Authorities in Georgia arrested former president Mikheil Saakashvili yesterday, shortly after he returned from exile, setting up a potential showdown with his supporters in the opposition.
Saakashvili, a pro-Western reformer who left the Caucasus country after his second term as president ended in 2013, announced his return in video messages yesterday, a day before closely-watched local elections.
His opponents in the ruling Georgian Dream party had warned Saakashvili would be arrested on a 2018 abuse of office conviction if he returned, and Prime Minister Irakli Garibashvili said he had quickly been detained.
“Georgia’s third president Mikheil Saakashvili has been arrested today and sent to jail,” Garibashvili told a news conference in the capital Tbilisi.
Georgian media reported that Saakashvili was in a jail in the town of Rustavi about 30km (20 miles) from Tbilisi.
The interior ministry released a video showing a smiling and handcuffed Saakashvili being taken from a police vehicle and escorted by two officers inside a facility.
The 53-year-old’s arrest will almost certainly spark upheaval in Georgia, a small former Soviet republic in the Caucasus that has been plagued for years by political instability.
In a video posted on social media yesterday evening, Saakashvili said he was in Tbilisi and believed he was about to be detained, calling on supporters of his United National Movement to mobilise for the elections today.
“Go to the polls, vote and on (Sunday) we will all together celebrate our victory,” he said. “I am not afraid of anything, and you also should not be afraid.”
In an earlier video message, Saakashvili said he was in the western city of Batumi and had risked his “life and freedom” to return to Georgia from Ukraine.

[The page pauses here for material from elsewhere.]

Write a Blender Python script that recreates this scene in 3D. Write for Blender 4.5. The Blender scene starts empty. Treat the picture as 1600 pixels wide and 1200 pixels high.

The municipal elections are a key test for Georgian Dream and are being watched both inside and outside Georgia for signs of the country backsliding on democracy.
Saakashvili – who swept to power in 2004 following a peaceful uprising and still commands a fiercely loyal following – called in one video for his supporters to gather tomorrow on the main thoroughfare in the capital Tbilisi.
“If the usurper government manages to detain me prior to this, it must only strengthen us,” he said addressing supporters of the UNM, which he founded.
Saakashvili was convicted in absentia on the abuse of office charges in 2018 and sentenced to six years in prison.
He denies any wrongdoing and says the case is politically motivated.